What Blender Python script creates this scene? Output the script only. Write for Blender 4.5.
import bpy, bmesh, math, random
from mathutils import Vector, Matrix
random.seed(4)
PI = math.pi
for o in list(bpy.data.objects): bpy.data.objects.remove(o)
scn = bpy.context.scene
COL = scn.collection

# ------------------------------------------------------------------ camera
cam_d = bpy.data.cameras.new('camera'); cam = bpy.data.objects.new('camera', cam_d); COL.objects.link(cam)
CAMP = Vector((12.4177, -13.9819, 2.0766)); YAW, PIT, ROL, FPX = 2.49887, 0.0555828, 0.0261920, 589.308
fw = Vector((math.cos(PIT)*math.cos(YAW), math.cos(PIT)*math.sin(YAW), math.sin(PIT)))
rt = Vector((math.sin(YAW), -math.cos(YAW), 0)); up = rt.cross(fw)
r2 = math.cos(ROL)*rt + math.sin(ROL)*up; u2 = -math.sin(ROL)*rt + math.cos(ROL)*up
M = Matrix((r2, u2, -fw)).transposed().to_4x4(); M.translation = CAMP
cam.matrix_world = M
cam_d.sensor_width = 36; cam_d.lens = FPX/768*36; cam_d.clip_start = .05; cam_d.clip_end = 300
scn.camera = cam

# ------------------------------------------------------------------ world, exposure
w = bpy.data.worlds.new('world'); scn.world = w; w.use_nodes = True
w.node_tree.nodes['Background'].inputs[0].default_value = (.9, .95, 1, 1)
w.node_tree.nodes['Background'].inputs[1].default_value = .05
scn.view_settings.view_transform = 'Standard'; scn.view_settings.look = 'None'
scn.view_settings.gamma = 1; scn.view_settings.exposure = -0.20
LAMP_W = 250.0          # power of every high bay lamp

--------

_WHAT THIS TASK INVOLVES_
Reproduce, please, the lines of the material from its first line down to the line containing "scn.camera = cam", keeping both ends and nothing beyond them.

_REPLY_
What Blender Python script creates this scene? Output the script only. Write for Blender 4.5.
import bpy, bmesh, math, random
from mathutils import Vector, Matrix
random.seed(4)
PI = math.pi
for o in list(bpy.data.objects): bpy.data.objects.remove(o)
scn = bpy.context.scene
COL = scn.collection

# ------------------------------------------------------------------ camera
cam_d = bpy.data.cameras.new('camera'); cam = bpy.data.objects.new('camera', cam_d); COL.objects.link(cam)
CAMP = Vector((12.4177, -13.9819, 2.0766)); YAW, PIT, ROL, FPX = 2.49887, 0.0555828, 0.0261920, 589.308
fw = Vector((math.cos(PIT)*math.cos(YAW), math.cos(PIT)*math.sin(YAW), math.sin(PIT)))
rt = Vector((math.sin(YAW), -math.cos(YAW), 0)); up = rt.cross(fw)
r2 = math.cos(ROL)*rt + math.sin(ROL)*up; u2 = -math.sin(ROL)*rt + math.cos(ROL)*up
M = Matrix((r2, u2, -fw)).transposed().to_4x4(); M.translation = CAMP
cam.matrix_world = M
cam_d.sensor_width = 36; cam_d.lens = FPX/768*36; cam_d.clip_start = .05; cam_d.clip_end = 300
scn.camera = cam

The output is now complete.